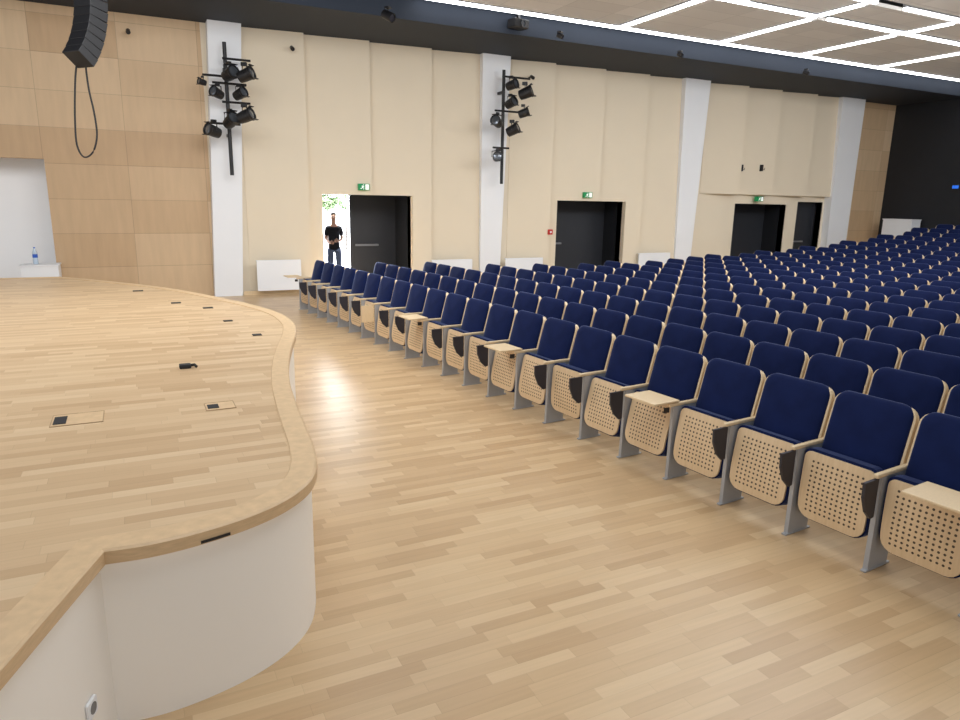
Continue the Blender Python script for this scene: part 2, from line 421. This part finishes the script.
# ------------------------------------------------------------------ seats
X0 = 4.22; P = .555; Y0 = 2.075; ROWP = .95
seat = thing('auditorium_seat', '', 'seat', (0, 0, 0))
ped = obj('pedestal', prism_xz([(-.125, .01), (.09, .01), (.10, .36), (.17, .60), (.17, .622), (-.12, .622), (-.12, .60), (-.12, .36)], .2545, .2840), m_steel, seat)
obj('base_plate', B((-.15, .12, .251, .2848, 0, .012), bevel=.002), m_steel, ped)
obj('armrest', B((-.17, .2, .252, .285, .622, .65), bevel=.008), m_beech, seat)
tb = obj('writing_tablet', prism_xz([(-.14, .618), (-.285, .618), (-.28, .52), (-.235, .42), (-.175, .365), (-.14, .37)], .258, .276), m_tablet, seat)
obj('tablet_hinge', B((-.2, -.14, .276, .2840, .57, .615), bevel=.003), m_lamp, tb)
def pan(w, h, rt, rb, t, taper=.06, bow=.03, x0=0):
    """rounded pan whose lower part curls back; grid mesh so that it can bend"""
    bm = bmesh.new(); n = 16
    def half(z):
        u = h / 2 - abs(z); r = rt if z > 0 else rb
        wd = w / 2 * (1 - taper * (.5 - z / h))
        return wd - (r - math.sqrt(max(0, r * r - (r - u) ** 2)) if u < r else 0)
    zs = [h / 2 * math.sin((-1 + 2 * i / n) * math.pi / 2) for i in range(n + 1)]
    fr, bk = [], []
    for z in zs:
        hw = half(z); x = x0 + bow * (1 if z < 0 else .35) * (z / (h / 2)) ** 2
        fr.append([bm.verts.new((x - t / 2, hw * k, z)) for k in (-1, -.6, 0, .6, 1)])
        bk.append([bm.verts.new((x + t / 2, hw * k, z)) for k in (-1, -.6, 0, .6, 1)])
    for g_ in (fr, bk):
        for a, b in zip(g_, g_[1:]):
            for j in range(4): bm.faces.new((a[j], a[j + 1], b[j + 1], b[j]))
    for i in range(n):
        bm.faces.new((fr[i][0], fr[i + 1][0], bk[i + 1][0], bk[i][0])); bm.faces.new((fr[i][4], fr[i + 1][4], bk[i + 1][4], bk[i][4]))
    for j in range(4):
        bm.faces.new((fr[0][j], fr[0][j + 1], bk[0][j + 1], bk[0][j])); bm.faces.new((fr[n][j], fr[n][j + 1], bk[n][j + 1], bk[n][j]))
    return bm
sp = obj('seat_panel', pan(.472, .455, .04, .085, .014, taper=.04, bow=.018), m_perf, seat, (-.085, 0, .392), (0, R(10), 0))
obj('seat_cushion', pan(.498, .482, .05, .1, .08, taper=.03, bow=.018, x0=.048), m_velvet, seat, (-.085, 0, .397), (0, R(10), 0))
bs = obj('back_shell', slab(.538, .60, .085, .05, [(-.042, .005), (-.038, 0), (.004, 0), (.010, .008)]), m_beech, seat, (.215, 0, .69), (0, R(15), 0))
obj('back_cushion', slab(.512, .606, .085, .05, [(-.006, .004), (-.036, 0), (-.05, .003), (-.063, .012), (-.074, .03), (-.086, .07), (-.095, .13), (-.1, .2)], .007), m_velvet, seat, (.215, 0, .69), (0, R(15), 0), smooth=True)
def tmesh(name, bm, m):
    me = bpy.data.meshes.new(name); bmesh.ops.recalc_face_normals(bm, faces=bm.faces[:]); bm.to_mesh(me); bm.free(); me.materials.append(m); return me
me_closed = tb.data
me_open = tmesh('tablet_open', B((-.34, -.06, .25, .59, .654, .672), bevel=.005), m_beech)
me_half = tmesh('tablet_half', B((-.34, -.14, .262, .277, .36, .618), bevel=.004), m_beech)
index(seat)
ORD = ['first', 'second', 'third', 'fourth', 'fifth', 'sixth', 'seventh', 'eighth', 'ninth', 'tenth', 'eleventh', 'twelfth', 'thirteenth', 'fourteenth', 'fifteenth', 'sixteenth', 'seventeenth', 'eighteenth', 'nineteenth', 'twentieth', 'twenty-first', 'twenty-second', 'twenty-third', 'twenty-fourth', 'twenty-fifth', 'twenty-sixth']
ENDS = [13.75, 13.2, 12.7, 12.1, 11.6, 11.55, 11.6, 11.7, 11.9, 12.1]
OPEN = {(0, 3), (0, -1), (0, 7), (0, 11), (0, 21)}
HALF = {(0, 14)}
used = False; nseat = 0
tip_rng = random.Random(11)
for i in range(25):
    X = X0 + ROWP * i
    end = ENDS[i] if i < len(ENDS) else 12.6
    kmax = int((end - Y0) / P + .01)
    kmin = -1 if i == 0 else int(((X - .3) / 2.28 - Y0) / P) - 1
    if (RT @ Vector((X, Y0 + P * kmin, 0))).x > XBACK - .75: break
    shift = P / 2 if i % 2 else 0          # every other row stands half a seat over
    for k in range(kmax, kmin - 1, -1):
        if not used: s = seat; used = True
        else: s = copy_tree(seat)
        s.location = RT @ Vector((X, Y0 + P * k - .2775 - shift, rise(X) + .001))
        s.rotation_euler = (0, 0, R(TILT))
        place = ('front row' if i == 0 else ORD[i] + ' row from the stage') + ', ' + ORD[kmax - k] + ' from its far aisle end'
        lab = 'navy tip-up seat, ' + place
        tip = R(10 + tip_rng.uniform(-7, 4))
        for c in s.children:
            if c.name.startswith('writing_tablet'):
                c.data = me_open if (i, k) in OPEN else (me_half if (i, k) in HALF else me_closed)
            if c.name.startswith('seat_'): c.rotation_euler = (0, tip, 0)
        if (i, k) in OPEN: lab = 'navy tip-up seat with pale tablet opened, ' + place
        s['label'] = lab; s['category'] = 'seat'; s['group'] = 'rows of navy tip-up auditorium seats'
        nseat += 1
print('SEATS', nseat)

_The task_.
Repeat the listing in full and exactly. Do not include any images.

_Full response_.
Continue the Blender Python script for this scene: part 2, from line 421. This part finishes the script.
# ------------------------------------------------------------------ seats
X0 = 4.22; P = .555; Y0 = 2.075; ROWP = .95
seat = thing('auditorium_seat', '', 'seat', (0, 0, 0))
ped = obj('pedestal', prism_xz([(-.125, .01), (.09, .01), (.10, .36), (.17, .60), (.17, .622), (-.12, .622), (-.12, .60), (-.12, .36)], .2545, .2840), m_steel, seat)
obj('base_plate', B((-.15, .12, .251, .2848, 0, .012), bevel=.002), m_steel, ped)
obj('armrest', B((-.17, .2, .252, .285, .622, .65), bevel=.008), m_beech, seat)
tb = obj('writing_tablet', prism_xz([(-.14, .618), (-.285, .618), (-.28, .52), (-.235, .42), (-.175, .365), (-.14, .37)], .258, .276), m_tablet, seat)
obj('tablet_hinge', B((-.2, -.14, .276, .2840, .57, .615), bevel=.003), m_lamp, tb)
def pan(w, h, rt, rb, t, taper=.06, bow=.03, x0=0):
    """rounded pan whose lower part curls back; grid mesh so that it can bend"""
    bm = bmesh.new(); n = 16
    def half(z):
        u = h / 2 - abs(z); r = rt if z > 0 else rb
        wd = w / 2 * (1 - taper * (.5 - z / h))
        return wd - (r - math.sqrt(max(0, r * r - (r - u) ** 2)) if u < r else 0)
    zs = [h / 2 * math.sin((-1 + 2 * i / n) * math.pi / 2) for i in range(n + 1)]
    fr, bk = [], []
    for z in zs:
        hw = half(z); x = x0 + bow * (1 if z < 0 else .35) * (z / (h / 2)) ** 2
        fr.append([bm.verts.new((x - t / 2, hw * k, z)) for k in (-1, -.6, 0, .6, 1)])
        bk.append([bm.verts.new((x + t / 2, hw * k, z)) for k in (-1, -.6, 0, .6, 1)])
    for g_ in (fr, bk):
        for a, b in zip(g_, g_[1:]):
            for j in range(4): bm.faces.new((a[j], a[j + 1], b[j + 1], b[j]))
    for i in range(n):
        bm.faces.new((fr[i][0], fr[i + 1][0], bk[i + 1][0], bk[i][0])); bm.faces.new((fr[i][4], fr[i + 1][4], bk[i + 1][4], bk[i][4]))
    for j in range(4):
        bm.faces.new((fr[0][j], fr[0][j + 1], bk[0][j + 1], bk[0][j])); bm.faces.new((fr[n][j], fr[n][j + 1], bk[n][j + 1], bk[n][j]))
    return bm
sp = obj('seat_panel', pan(.472, .455, .04, .085, .014, taper=.04, bow=.018), m_perf, seat, (-.085, 0, .392), (0, R(10), 0))
obj('seat_cushion', pan(.498, .482, .05, .1, .08, taper=.03, bow=.018, x0=.048), m_velvet, seat, (-.085, 0, .397), (0, R(10), 0))
bs = obj('back_shell', slab(.538, .60, .085, .05, [(-.042, .005), (-.038, 0), (.004, 0), (.010, .008)]), m_beech, seat, (.215, 0, .69), (0, R(15), 0))
obj('back_cushion', slab(.512, .606, .085, .05, [(-.006, .004), (-.036, 0), (-.05, .003), (-.063, .012), (-.074, .03), (-.086, .07), (-.095, .13), (-.1, .2)], .007), m_velvet, seat, (.215, 0, .69), (0, R(15), 0), smooth=True)
def tmesh(name, bm, m):
    me = bpy.data.meshes.new(name); bmesh.ops.recalc_face_normals(bm, faces=bm.faces[:]); bm.to_mesh(me); bm.free(); me.materials.append(m); return me
me_closed = tb.data
me_open = tmesh('tablet_open', B((-.34, -.06, .25, .59, .654, .672), bevel=.005), m_beech)
me_half = tmesh('tablet_half', B((-.34, -.14, .262, .277, .36, .618), bevel=.004), m_beech)
index(seat)
ORD = ['first', 'second', 'third', 'fourth', 'fifth', 'sixth', 'seventh', 'eighth', 'ninth', 'tenth', 'eleventh', 'twelfth', 'thirteenth', 'fourteenth', 'fifteenth', 'sixteenth', 'seventeenth', 'eighteenth', 'nineteenth', 'twentieth', 'twenty-first', 'twenty-second', 'twenty-third', 'twenty-fourth', 'twenty-fifth', 'twenty-sixth']
ENDS = [13.75, 13.2, 12.7, 12.1, 11.6, 11.55, 11.6, 11.7, 11.9, 12.1]
OPEN = {(0, 3), (0, -1), (0, 7), (0, 11), (0, 21)}
HALF = {(0, 14)}
used = False; nseat = 0
tip_rng = random.Random(11)
for i in range(25):
    X = X0 + ROWP * i
    end = ENDS[i] if i < len(ENDS) else 12.6
    kmax = int((end - Y0) / P + .01)
    kmin = -1 if i == 0 else int(((X - .3) / 2.28 - Y0) / P) - 1
    if (RT @ Vector((X, Y0 + P * kmin, 0))).x > XBACK - .75: break
    shift = P / 2 if i % 2 else 0          # every other row stands half a seat over
    for k in range(kmax, kmin - 1, -1):
        if not used: s = seat; used = True
        else: s = copy_tree(seat)
        s.location = RT @ Vector((X, Y0 + P * k - .2775 - shift, rise(X) + .001))
        s.rotation_euler = (0, 0, R(TILT))
        place = ('front row' if i == 0 else ORD[i] + ' row from the stage') + ', ' + ORD[kmax - k] + ' from its far aisle end'
        lab = 'navy tip-up seat, ' + place
        tip = R(10 + tip_rng.uniform(-7, 4))
        for c in s.children:
            if c.name.startswith('writing_tablet'):
                c.data = me_open if (i, k) in OPEN else (me_half if (i, k) in HALF else me_closed)
            if c.name.startswith('seat_'): c.rotation_euler = (0, tip, 0)
        if (i, k) in OPEN: lab = 'navy tip-up seat with pale tablet opened, ' + place
        s['label'] = lab; s['category'] = 'seat'; s['group'] = 'rows of navy tip-up auditorium seats'
        nseat += 1
print('SEATS', nseat)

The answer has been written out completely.